The officer did write me the ticket and then said, “Slow down. Got it?”
“Yup, I got it. Thanks.”
Ever grateful for such leniency, I of course had no intention of slowing down, except through Socorro where to this day I always lift off the gas pedal a little.
For the most part, those trips to El Paso were immensely enjoyable. The summer evenings were warm, and the breezes always seemed to be up, and the company of Ana Maria was wonderful. The night life was a respite from the weekly grind at Kerr-McGee and of a kind entirely unavailable in Grants. Still, with visions of Marty Robbins’s “El Paso” rattling around in my head, I’m sure the reality was far less exotic than it felt to me at the time.
I liked El Paso and, having visited many times since in subsequent years, still do. While El Paso was great, Ciudad Juarez was better.
The northern Mexican city of Ciudad Juarez lies just south of El Paso on the other side of the Rio Grande River. Taken together the two cities have a combined population of about two and a half million.
Spanish explorers in the 1650s founded Juarez. Named for the exiled Mexican president Benito Juarez, it began as a city along the El Camino Real de Tierra Adentro (the Royal Road of the Interior Land) as part of a northern trade route through the southern Rockies all the way to Santa Fe. Many sections of the original trail, in spots running parallel to I-25, are still clearly visible. Evidently Juarez was as much a magnificent place to rest and recuperate in the 1650s as it was in the 1970s.

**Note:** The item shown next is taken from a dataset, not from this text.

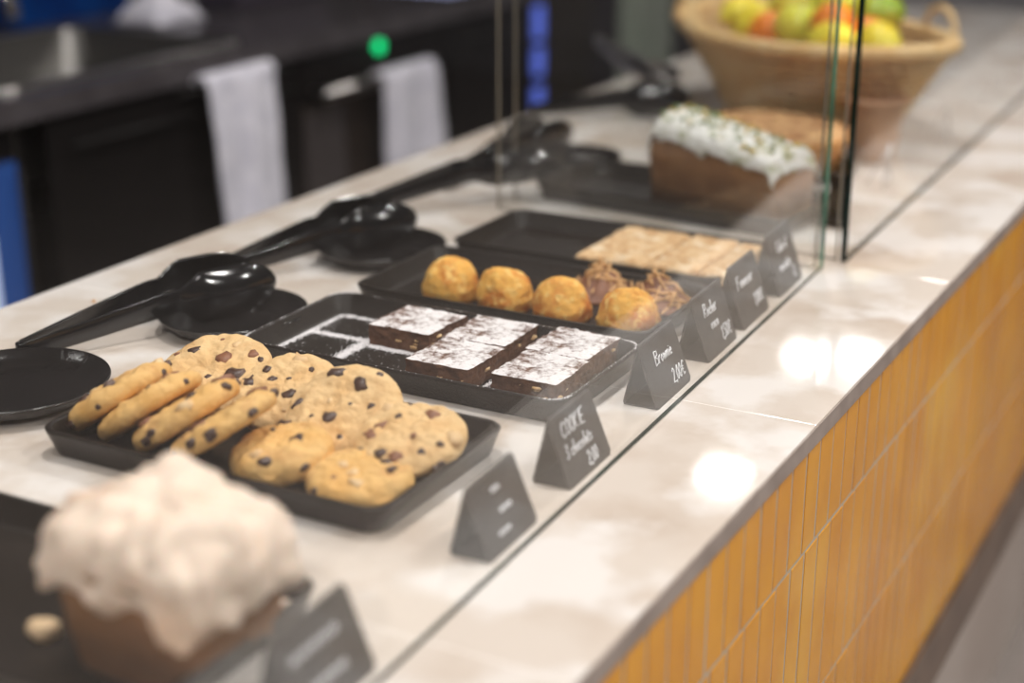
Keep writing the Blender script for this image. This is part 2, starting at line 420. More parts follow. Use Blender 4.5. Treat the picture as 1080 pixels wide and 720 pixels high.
# ================================================================ COOKIES
def chunk(seed, s):
    rnd = random.Random(seed); mb = MB()
    a = [rnd.uniform(.75, 1.2) for _ in range(3)]
    bm = bmesh.new(); bmesh.ops.create_icosphere(bm, subdivisions=2, radius=1)
    V = []
    for v in bm.verts:
        c = v.co.copy(); m = max(abs(c.x), abs(c.y), abs(c.z)); c = c * (.35 + .65 / m)
        n = 1 + .42 * nz(c.x, c.y, c.z, 1.6, seed)
        V.append((c.x * s * a[0] * n, c.y * s * a[1] * n, c.z * s * .75 * n))
    F = [tuple(v.index for v in f.verts) for f in bm.faces]; bm.free()
    return mb.add(V, F)
def cookie(label, pos, nrm, seed, dia=.113, th=.019, m='cookie', chips=11, spin=0, side_chips=0):
    t = thing('chocolate_chip_cookie', label, 'cookie', (pos[0], pos[1], CT + pos[2]), 0, 'cookies heaped on the black tray')
    q = Vector((0, 0, 1)).rotation_difference(Vector(nrm).normalized()) @ Quaternion((0, 0, 1), R(spin))
    t.rotation_mode = 'QUATERNION'; t.rotation_quaternion = q
    r0 = dia / 2
    def rad(a): return r0 * (1 + .035 * nz(math.cos(a) * 1.2, math.sin(a) * 1.2, 0, 1, seed) + .02 * nz(math.cos(a) * 4, math.sin(a) * 4, 0, 1, seed + 5))
    def topz(x, y):
        rr = min(1, math.hypot(x, y) / r0)
        return th * (.5 * (1 - rr ** 5) ** .6) + .0058 * fb(x, y, 0, 42, seed) + .0022 * nz(x, y, 0, 120, seed) + .0012 * abs(nz(x, y, 0, 300, seed)) * (1 - rr ** 6)
    mb = MB(); n = 110; rl = []
    prof = [(.02 + .90 * q / 24, 1) for q in range(25)] + [(.94, 1), (.96, 1), (.98, 1), (.993, 1), (1.0, .5)]
    for f_, k in prof:
        ring = []
        for i in range(n):
            a = 2 * PI * i / n; rr = rad(a) * f_
            x, y = rr * math.cos(a), rr * math.sin(a)
            z = topz(x * r0 / rad(a), y * r0 / rad(a)) if f_ < 1 else .0
            ring.append((x, y, z))
        rl.append(ring)
    for f_, zz in ((1.005, -.14), (.985, -.3), (.95, -.42), (.86, -.48), (.5, -.5), (.03, -.5)):
        rl.append([(rad(2 * PI * i / n) * f_ * math.cos(2 * PI * i / n), rad(2 * PI * i / n) * f_ * math.sin(2 * PI * i / n), th * zz + .0012 * nz(i * .3, zz * 3, 0, 1, seed)) for i in range(n)])
    mb.rings(rl).build('biscuit', M[m], t)
    rnd = random.Random(seed * 11)
    placed = []
    for k in range(chips):
        for _ in range(20):
            a = rnd.uniform(0, 2 * PI); rr = r0 * .86 * math.sqrt(rnd.uniform(.02, 1))
            x, y = rr * math.cos(a), rr * math.sin(a)
            if all(math.hypot(x - u, y - v) > .013 for u, v in placed): break
        placed.append((x, y))
        s = rnd.choice([.0026, .0036, .005, .0062, .0074, .0085])
        kind = rnd.choice(['choc', 'choc', 'milk', 'milk', 'nut']) if k else 'choc'
        o = chunk(seed * 50 + k, s).build({'choc': 'chocolate_chunk', 'milk': 'chocolate_chunk', 'nut': 'nut_piece'}[kind], M[kind], t)
        o.location = (x, y, topz(x, y) - s * .45); o.rotation_euler = (rnd.uniform(-.3, .3), rnd.uniform(-.3, .3), rnd.uniform(0, 6))
    for k in range(side_chips):
        a = rnd.uniform(0, 2 * PI); s = rnd.uniform(.0035, .0065)
        o = chunk(seed * 90 + k, s).build('chocolate_chunk', M['choc'], t)
        o.location = (rad(a) * .955 * math.cos(a), rad(a) * .955 * math.sin(a), rnd.uniform(-.005, .002)); o.rotation_euler = (0, 0, a)
    return t
lean = (-.46, -.12, .62)
cookie('golden cookie leaning at the far left end of the cookie tray', (-.932, .982, .0385), (-.43, -.02, .62), 1, .103, .022, 'cookie_gold', 7, 20, 5)
cookie('golden cookie leaning second from the left on the cookie tray', (-.894, .977, .0385), (-.44, -.02, .60), 2, .103, .021, 'cookie_gold', 7, 60, 5)
cookie('golden cookie leaning third from the left with a dark chunk on its rim', (-.850, .973, .039), (-.42, -.05, .60), 3, .103, .023, 'cookie_gold', 8, 130, 6)
cookie('golden cookie leaning fourth from the left, overlapping the flat one', (-.804, .967, .0395), (-.42, -.05, .60), 4, .103, .021, 'cookie_gold', 8, 200, 7)
cookie('large pale cookie standing at the back left of the cookie heap', (-.903, 1.074, .032), (.02, -.34, .92), 5, .116, .016, 'cookie', 12, 0)
cookie('pale cookie with a pointed top edge in the middle of the heap behind', (-.815, 1.072, .032), (.06, -.38, .90), 6, .100, .015, 'cookie', 11, 40)
cookie('large pale cookie facing forward with two dark chunks near its top', (-.736, 1.048, .036), (.08, -.46, .85), 7, .106, .016, 'cookie', 12, 90)
cookie('cookie with big dark chocolate patches at the right end of the tray', (-.655, 1.030, .034), (.03, -.22, .92), 8, .096, .019, 'cookie', 12, 10, 3)
cookie('lumpy cookie lying low below the leaning row, few chunks', (-.748, .974, .023), (-.10, -.12, .98), 9, .088, .027, 'cookie_gold', 5, 0, 2)
cookie('lumpy flat cookie at the front edge of the cookie tray', (-.668, .972, .018), (.02, -.06, 1), 10, .090, .022, 'cookie_gold', 8, 70, 3)

# ================================================================ BROWNIES
def brownie(label, cx, cy, seed, lx=.074, ly=.074, h=.0225):
    t = thing('brownie', label, 'brownie', (cx, cy, CT + .0055), R(random.Random(seed).uniform(-2, 2)), 'sugar dusted brownies on the tray')
    bm = bmesh.new(); bmesh.ops.create_cube(bm, size=1)
    bmesh.ops.subdivide_edges(bm, edges=bm.edges, cuts=34, use_grid_fill=True)
    V = []
    for v in bm.verts:
        x, y, z = v.co.x * lx, v.co.y * ly, (v.co.z + .5) * h
        k = nz(x, y, z, 220, seed) * .0014 + nz(x, y, z, 90, seed) * .0012 + nz(x, y, z, 40, seed) * .0014
        if abs(v.co.x) > .499: x += math.copysign(1, x) * k
        if abs(v.co.y) > .499: y += math.copysign(1, y) * k
        if v.co.z > .499: z += nz(x, y, 0, 60, seed) * .0013 + nz(x, y, 0, 230, seed) * .0010 - .0012 * max(0, max(abs(v.co.x), abs(v.co.y)) * 2 - .9) * 10
        V.append((x, y, z))
    F = [tuple(v.index for v in f.verts) for f in bm.faces]; bm.free()
    bev(mk('cake_slice', V, F, M['brownie'], t, True), .0006, 1)
    rnd = random.Random(seed)
    for k in range(6):
        s = rnd.uniform(.0022, .0046)
        o = chunk(seed * 33 + k, s).build('walnut_piece', M['nut'], t)
        if k < 4: o.location = (rnd.uniform(-.42, .42) * lx, -ly / 2 + .0018, rnd.uniform(.2, .7) * h)
        else: o.location = (lx / 2 - .0018, rnd.uniform(-.42, .42) * ly, rnd.uniform(.2, .7) * h)
        o.scale = (1.3, 1.0, .7) if k < 4 else (.8, 1.2, .7)
    return t
brownie('lone sugared brownie standing apart at the back of the tray', -.824, 1.315, 1)
brownie('sugared brownie in the middle of the tray, farther of its pair', -.740, 1.322, 2, .070, .076)
brownie('sugared brownie in the middle of the tray, nearer of its pair', -.737, 1.246, 3, .070, .074)
brownie('sugared brownie at the right end of the tray, farther of its pair', -.650, 1.328, 4, .070, .076)
brownie('sugared brownie at the right end of the tray, nearer of its pair', -.646, 1.251, 5, .070, .075)
# sugar left on the tray between the brownies
random.seed(8)
mb = MB()
def speck(x, y, z, s):
    mb.add([(x - s, y - s, z), (x + s, y - s * .7, z), (x + s * .2, y + s, z), (x, y, z + s)], [(0, 1, 3), (1, 2, 3), (2, 0, 3), (0, 2, 1)])
T0 = (-.772, 1.272)
lines = [((-.868, 1.285), (-.945, 1.285), 420, .0045), ((-.868, 1.19), (-.868, 1.352), 950, .006), ((-.940, 1.21), (-.940, 1.345), 380, .004),
         ((-.935, 1.345), (-.87, 1.345), 250, .0035), ((-.86, 1.275), (-.775, 1.275), 520, .005), ((-.78, 1.195), (-.78, 1.36), 500, .004),
         ((-.695, 1.20), (-.695, 1.36), 420, .004), ((-.77, 1.204), (-.61, 1.204), 260, .003)]
for (a, b, n, wd) in lines:
    for _ in range(int(n * 2.2)):
        f = random.random()
        x = a[0] + (b[0] - a[0]) * f + random.gauss(0, wd * .6); y = a[1] + (b[1] - a[1]) * f + random.gauss(0, wd * .6)
        x = min(max(x, -.942), -.602); y = min(max(y, 1.194), 1.350)
        speck(x - T0[0], y - T0[1], .0052, random.uniform(.0004, .0010))
ring = rrect(-.186 + .003, .186 - .003, -.094 + .003, .094 - .003, .019, 0)
for _ in range(1500):
    i = random.randrange(len(ring)); a = ring[i]; b = ring[(i + 1) % len(ring)]; f = random.random()
    if random.random() > .3 + 8 * math.hypot(a[0] - b[0], a[1] - b[1]): continue
    speck(a[0] + (b[0] - a[0]) * f + random.gauss(0, .0007), a[1] + (b[1] - a[1]) * f + random.gauss(0, .0007), .0260, random.uniform(.0003, .0007))
for _ in range(500):
    speck(random.uniform(-.16, .16), random.uniform(-.075, .075), .0050, random.uniform(.0003, .0006))
o = mb.build('icing_sugar', M['sugar'], TR['brow'], False); o['kind'] = 'stuff'; o['label'] = 'icing sugar left in a grid on the tray'

# ================================================================ COCONUT MOUNDS AND ALMOND CLUSTERS
def mound(label, cx, cy, seed, r=.0325, h=.046):
    t = thing('coconut_mound', label, 'coconut rocher', (cx, cy, CT + .0055), seed * 1.7, 'coconut mounds in a row')
    mb = MB(); n = 56; rl = []
    for i in range(26):
        f = i / 25; a = f * PI / 2
        rr = r * math.sin(a) ** .85 if i else r * .03; z = h * math.cos(a) ** .9 if i < 25 else 0
        if i > 20: rr = r * (1.0 - .05 * (i - 21) ** 1.2 / 5)
        ring = []
        for k in range(n):
            q = 2 * PI * k / n; c, s = math.cos(q), math.sin(q)
            d = 1 + .09 * nz(c * rr, s * rr, z, 45, seed) + .045 * nz(c * rr, s * rr, z, 180, seed) + .02 * nz(c * rr, s * rr, z, 420, seed)
            ring.append((rr * c * d, rr * s * d, max(0, z * (1 + (d - 1) * .8))))
        rl.append(ring)
    mb.rings(rl).build('macaroon', M['coconut'], t)
    return t
mound('golden coconut mound at the left end of its row', -.868, 1.458, 1)
mound('browned coconut mound second from the left in its row', -.798, 1.455, 2)
mound('golden coconut mound third from the left in its row', -.725, 1.452, 3, .0335)
mound('golden coconut mound at the right end of its row beside the glass', -.645, 1.450, 4, .034)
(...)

Ana Maria and I would frequently drive across the Bridge of the Americas and into Juarez to visit bars and restaurants, shop for groceries, go to the outdoor mall, or sometimes just to drive the city streets.
Getting into Mexico was as easy as it got. Mexican customs agents never once had us pull over for any reason. I usually slowed down just enough to see the hand signals the agents would give to either keep on going or to stop.
Our favorite night spot was the Camino Real Hotel. A beautiful old hotel, the Camino Real featured mariachi bands in the downstairs bar and disco upstairs. I greatly preferred the downstairs because of the local flavor it afforded.
It was there in the mariachi bar that I was introduced to real nachos, not the Doritos with Cheez Whiz, but the good stuff with handmade tortilla chips, refried beans, melted cheese, and some very hot jalapeno pepper slices. These the hotel staff would serve on gigantic platters. While I wasn’t much of a beer drinker, I found the local beer to go very well with those nachos.
It was rare that I knew what the mariachis were singing about, but it was beautiful, relaxing music. Sometimes we’d go out by the pool under the palms and listen to the music wafting through the open windows of the mariachi bar and just talk and talk all night until it was time to head back to the States.
Getting back into the United States was at first always interesting. It was unusual for me not to be pulled over on the U.S. side of the bridge by U.S. Customs and Border Protection agents. I don’t know what profile it was that the customs agents were working off of, but I know we, or I, matched it.
Often the agents would search only the car, but occasionally they would take dogs through the vehicle. That worried me because I imagined the possibility someone had planted drugs in the hubcaps or somewhere else under the car, planning to follow us and pick up their stash when we stopped. It never happened but seemed a reasonable possibility at the time.
Often during a thorough search, customs agents directed us to stand behind large Plexiglas or maybe bullet-resistant screens. Then we learned how not to get stopped.
U.S. agents always seemed to ask the same questions, revolving around how long we had been in Mexico and what we’d been doing. When an agent asked, “How long have you been in Mexico?” the incorrect answers included “Not long” and “Just doing some shopping.” Those answers got us pulled over every time.
The bakeries in Mexico seemed to always serve only warm goods. The fresh tortillas were incredible, as were the many different types of rolls. They were worth a special trip. I rarely missed an opportunity to try a new bakery or revisit an old one. I once went over the bridge for some pastries at a magnificent bakery there in Juarez. I picked up the pastries, turned around, and went back to El Paso.
When customs agents asked how long I had been in Mexico, I said, “About twenty minutes.” That triggered a full inspection by agents and dogs and found me standing behind the bulletproof barrier.
Getting tired of being pulled over, I tried experimenting with different answers until I found the one that always worked. The correct answer to the question of how long had I been in Mexico was “I don’t know. We’ve been partying over at the Camino Real,” with an emphasis on partying and acting just slightly inebriated. That answer worked every time, effectively ending the stops and searches.
Even after my weekly forays into Mexico ended, I continued to use that partying story technique, and it worked every time. The older I got, the less I needed to use it until finally I had only to act my age to get over the border. These days I mostly get bored looks from U.S. Customs and Border Protection agents.
When we weren’t in Juarez, Ana Maria and I would be exploring the night spots and restaurants in El Paso, of which there were many excellent ones. El Paso by the Rio Grande is indeed a good city, and well worth a song or two.